Begin at the first line below and copy each line exactly, ending with the line where "return max(.02,v)" appears.

Collected material:

════

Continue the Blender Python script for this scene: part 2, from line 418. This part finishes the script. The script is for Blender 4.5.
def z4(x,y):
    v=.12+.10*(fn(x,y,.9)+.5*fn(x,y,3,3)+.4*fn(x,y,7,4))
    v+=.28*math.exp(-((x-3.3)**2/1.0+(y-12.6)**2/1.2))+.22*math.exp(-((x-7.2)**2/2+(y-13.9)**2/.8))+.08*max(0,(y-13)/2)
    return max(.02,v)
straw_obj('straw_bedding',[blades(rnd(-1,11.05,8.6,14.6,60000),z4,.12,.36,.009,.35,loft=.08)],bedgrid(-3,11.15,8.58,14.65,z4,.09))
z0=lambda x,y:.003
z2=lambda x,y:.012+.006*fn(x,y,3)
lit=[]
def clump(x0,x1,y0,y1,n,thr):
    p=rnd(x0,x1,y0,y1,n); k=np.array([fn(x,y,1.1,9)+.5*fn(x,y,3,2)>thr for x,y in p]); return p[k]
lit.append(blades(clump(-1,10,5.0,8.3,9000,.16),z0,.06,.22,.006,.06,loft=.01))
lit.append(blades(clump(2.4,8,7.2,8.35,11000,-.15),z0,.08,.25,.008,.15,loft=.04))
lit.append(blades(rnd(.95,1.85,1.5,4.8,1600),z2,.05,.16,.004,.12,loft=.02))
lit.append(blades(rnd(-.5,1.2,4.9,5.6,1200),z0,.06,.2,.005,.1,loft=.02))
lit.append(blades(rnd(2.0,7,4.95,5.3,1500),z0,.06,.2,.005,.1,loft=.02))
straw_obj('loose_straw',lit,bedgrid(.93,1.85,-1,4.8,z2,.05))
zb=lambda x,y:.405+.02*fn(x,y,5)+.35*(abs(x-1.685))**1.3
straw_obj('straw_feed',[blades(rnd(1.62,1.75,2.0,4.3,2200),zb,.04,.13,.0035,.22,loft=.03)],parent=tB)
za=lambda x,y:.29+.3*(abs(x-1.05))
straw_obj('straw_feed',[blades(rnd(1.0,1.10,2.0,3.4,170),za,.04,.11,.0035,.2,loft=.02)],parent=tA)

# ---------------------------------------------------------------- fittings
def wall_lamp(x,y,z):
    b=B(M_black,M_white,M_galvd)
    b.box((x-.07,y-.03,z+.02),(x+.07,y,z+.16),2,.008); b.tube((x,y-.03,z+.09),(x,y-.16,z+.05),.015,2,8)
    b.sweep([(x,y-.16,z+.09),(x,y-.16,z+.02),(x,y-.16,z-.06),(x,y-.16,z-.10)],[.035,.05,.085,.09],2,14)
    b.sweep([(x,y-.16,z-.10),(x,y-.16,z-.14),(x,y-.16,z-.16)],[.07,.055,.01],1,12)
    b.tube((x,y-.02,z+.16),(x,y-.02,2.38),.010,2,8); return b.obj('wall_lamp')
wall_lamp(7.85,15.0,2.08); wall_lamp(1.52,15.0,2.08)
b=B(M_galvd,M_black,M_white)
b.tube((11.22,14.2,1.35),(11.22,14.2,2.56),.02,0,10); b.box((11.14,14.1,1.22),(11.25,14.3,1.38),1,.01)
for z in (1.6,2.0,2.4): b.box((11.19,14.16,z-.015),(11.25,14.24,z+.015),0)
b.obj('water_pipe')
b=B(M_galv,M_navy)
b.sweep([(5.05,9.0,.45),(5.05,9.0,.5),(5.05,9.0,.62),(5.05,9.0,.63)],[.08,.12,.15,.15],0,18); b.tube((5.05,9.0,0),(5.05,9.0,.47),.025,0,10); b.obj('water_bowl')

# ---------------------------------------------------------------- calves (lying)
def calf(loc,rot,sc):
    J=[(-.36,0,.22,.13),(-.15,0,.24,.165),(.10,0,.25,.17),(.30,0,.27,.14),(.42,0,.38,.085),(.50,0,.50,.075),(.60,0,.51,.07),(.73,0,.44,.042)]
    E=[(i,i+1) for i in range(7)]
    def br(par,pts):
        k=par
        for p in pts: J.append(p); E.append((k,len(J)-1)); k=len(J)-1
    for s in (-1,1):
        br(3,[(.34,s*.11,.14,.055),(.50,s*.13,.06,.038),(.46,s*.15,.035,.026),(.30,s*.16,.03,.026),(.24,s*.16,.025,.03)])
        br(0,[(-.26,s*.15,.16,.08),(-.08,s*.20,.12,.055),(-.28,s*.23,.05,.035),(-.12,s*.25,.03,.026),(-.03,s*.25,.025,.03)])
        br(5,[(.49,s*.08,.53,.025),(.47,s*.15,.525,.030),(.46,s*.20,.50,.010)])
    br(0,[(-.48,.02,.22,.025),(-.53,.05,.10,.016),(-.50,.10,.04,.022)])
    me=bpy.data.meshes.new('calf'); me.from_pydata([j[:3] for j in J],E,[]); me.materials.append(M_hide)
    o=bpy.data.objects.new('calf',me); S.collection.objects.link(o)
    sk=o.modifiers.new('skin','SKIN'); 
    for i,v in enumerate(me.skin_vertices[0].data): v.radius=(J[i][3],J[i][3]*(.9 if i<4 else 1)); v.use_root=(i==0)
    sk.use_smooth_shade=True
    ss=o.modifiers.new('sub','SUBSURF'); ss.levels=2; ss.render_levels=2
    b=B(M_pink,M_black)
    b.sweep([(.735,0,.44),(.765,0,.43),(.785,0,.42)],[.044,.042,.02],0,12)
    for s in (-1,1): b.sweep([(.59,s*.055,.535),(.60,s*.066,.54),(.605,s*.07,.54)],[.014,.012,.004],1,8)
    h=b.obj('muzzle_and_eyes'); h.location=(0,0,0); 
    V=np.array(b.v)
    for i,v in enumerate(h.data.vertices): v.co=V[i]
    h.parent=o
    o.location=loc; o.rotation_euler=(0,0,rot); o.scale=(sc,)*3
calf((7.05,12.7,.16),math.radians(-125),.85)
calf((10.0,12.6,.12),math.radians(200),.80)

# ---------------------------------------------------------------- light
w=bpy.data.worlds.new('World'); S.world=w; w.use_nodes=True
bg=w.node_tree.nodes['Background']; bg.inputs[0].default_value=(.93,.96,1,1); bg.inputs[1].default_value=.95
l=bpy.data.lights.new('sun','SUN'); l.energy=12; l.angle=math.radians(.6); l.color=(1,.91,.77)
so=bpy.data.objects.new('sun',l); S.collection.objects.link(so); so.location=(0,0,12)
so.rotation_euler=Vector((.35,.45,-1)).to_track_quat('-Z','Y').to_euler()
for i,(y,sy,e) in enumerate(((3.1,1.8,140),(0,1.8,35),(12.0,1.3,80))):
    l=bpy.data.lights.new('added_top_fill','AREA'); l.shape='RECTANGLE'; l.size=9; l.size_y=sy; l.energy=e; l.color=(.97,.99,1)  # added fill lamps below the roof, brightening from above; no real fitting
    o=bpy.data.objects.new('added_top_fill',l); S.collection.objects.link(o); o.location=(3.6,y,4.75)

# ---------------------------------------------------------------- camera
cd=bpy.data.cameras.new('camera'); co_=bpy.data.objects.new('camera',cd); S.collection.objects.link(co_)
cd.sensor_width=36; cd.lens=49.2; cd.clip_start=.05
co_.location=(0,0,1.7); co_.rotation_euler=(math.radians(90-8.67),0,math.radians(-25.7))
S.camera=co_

════

The solution:
Continue the Blender Python script for this scene: part 2, from line 418. This part finishes the script. The script is for Blender 4.5.
def z4(x,y):
    v=.12+.10*(fn(x,y,.9)+.5*fn(x,y,3,3)+.4*fn(x,y,7,4))
    v+=.28*math.exp(-((x-3.3)**2/1.0+(y-12.6)**2/1.2))+.22*math.exp(-((x-7.2)**2/2+(y-13.9)**2/.8))+.08*max(0,(y-13)/2)
    return max(.02,v)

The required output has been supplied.